____ Information given

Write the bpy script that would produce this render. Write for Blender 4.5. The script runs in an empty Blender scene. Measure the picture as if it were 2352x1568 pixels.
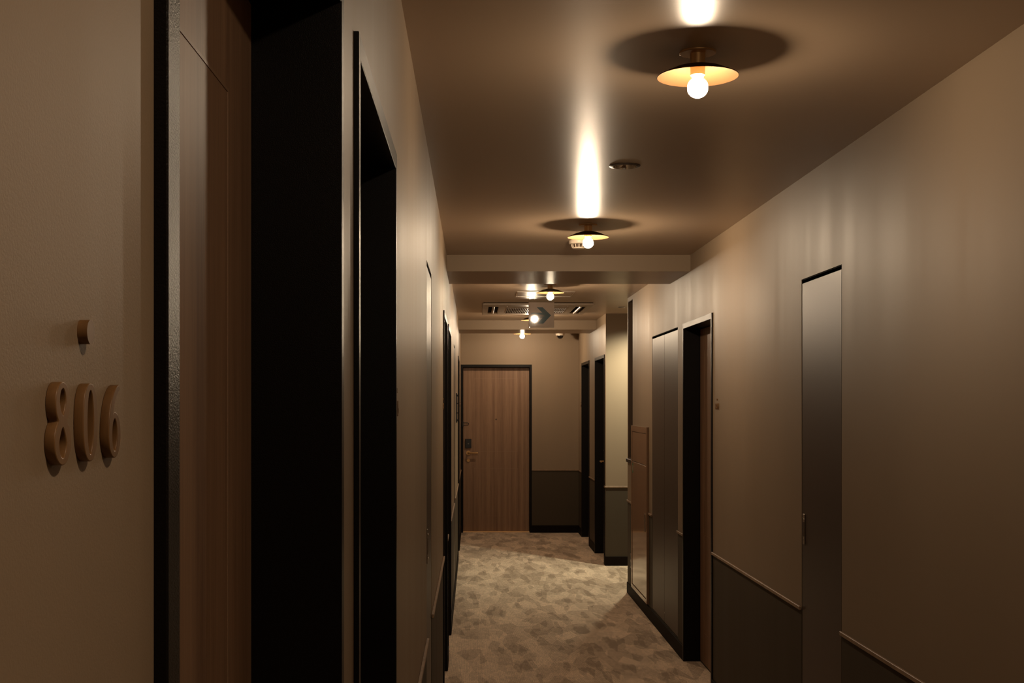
import bpy, bmesh, math, random
from mathutils import Vector, Matrix
random.seed(7)
S = bpy.context.scene
C = S.collection
PI = math.pi

# ------------------------------------------------------------------ constants (metres; y runs down the corridor)
XL, XR = -0.155, 1.250          # inner faces of the corridor walls
EYE = 1.52
H = EYE + 0.866                 # ceiling
YB, YE = -2.5, 15.05            # back and end of the corridor
A0, A1 = 10.25, 11.95           # side passage opening
AX = 3.6                        # end of the side passage
RAIL = 0.745

# ------------------------------------------------------------------ helpers
def tag(o, label=None, cat=None, group=None, kind=None):
    if label: o['label'] = label
    if cat: o['category'] = cat
    if group: o['group'] = group
    if kind: o['kind'] = kind
    return o

def empty(name, loc, label=None, cat=None, group=None, kind=None):
    o = bpy.data.objects.new(name, None); C.objects.link(o)
    o.empty_display_size = 0.05
    o.location = loc
    return tag(o, label, cat, group, kind)

def obj(name, bm, mats, parent=None, smooth=False, world=True):
    """links a bmesh as one mesh object; with a parent, coordinates are read as world ones"""
    me = bpy.data.meshes.new(name)
    bmesh.ops.recalc_face_normals(bm, faces=bm.faces[:])
    if smooth:
        for f in bm.faces: f.smooth = True
    bm.to_mesh(me); bm.free()
    if not isinstance(mats, (list, tuple)): mats = [mats]
    for m in mats: me.materials.append(m)
    o = bpy.data.objects.new(name, me); C.objects.link(o)
    if parent:
        o.parent = parent
        if world:
            root = Vector((0, 0, 0)); p = parent
            while p:
                root += p.location; p = p.parent
            me.transform(Matrix.Translation(-root))
    if smooth:
        try:
            me.set_sharp_from_angle(angle=math.radians(35))
        except Exception:
            pass
    return o

def box(bm, x0, x1, y0, y1, z0, z1, mi=0):
    x0, x1 = sorted((x0, x1)); y0, y1 = sorted((y0, y1)); z0, z1 = sorted((z0, z1))
    v = [bm.verts.new(c) for c in ((x0,y0,z0),(x1,y0,z0),(x1,y1,z0),(x0,y1,z0),(x0,y0,z1),(x1,y0,z1),(x1,y1,z1),(x0,y1,z1))]
    fs = [(0,3,2,1),(4,5,6,7),(0,1,5,4),(1,2,6,5),(2,3,7,6),(3,0,4,7)]
    r = []
    for f in fs:
        g = bm.faces.new([v[i] for i in f]); g.material_index = mi; r.append(g)
    return r

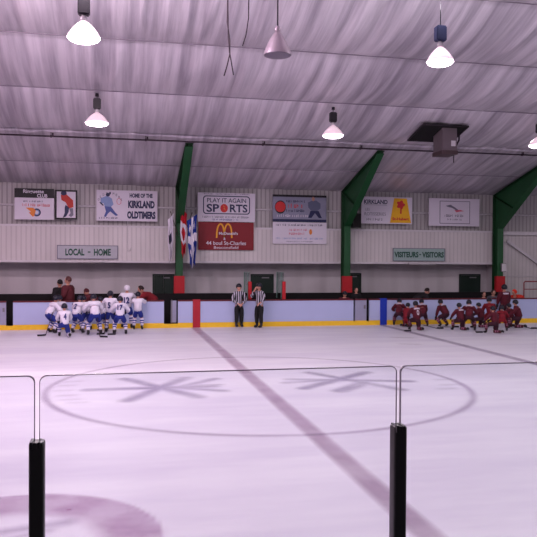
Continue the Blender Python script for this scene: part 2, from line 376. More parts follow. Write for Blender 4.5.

________

▸ Goal of the exercise
Skip the pictures. Restate exactly the lines from the start of the entries through the line containing "RAIL = 0.745", both ends included.

▸ Full output
Write the bpy script that would produce this render. Write for Blender 4.5. The script runs in an empty Blender scene. Measure the picture as if it were 2352x1568 pixels.
import bpy, bmesh, math, random
from mathutils import Vector, Matrix
random.seed(7)
S = bpy.context.scene
C = S.collection
PI = math.pi

# ------------------------------------------------------------------ constants (metres; y runs down the corridor)
XL, XR = -0.155, 1.250          # inner faces of the corridor walls
EYE = 1.52
H = EYE + 0.866                 # ceiling
YB, YE = -2.5, 15.05            # back and end of the corridor
A0, A1 = 10.25, 11.95           # side passage opening
AX = 3.6                        # end of the side passage
RAIL = 0.745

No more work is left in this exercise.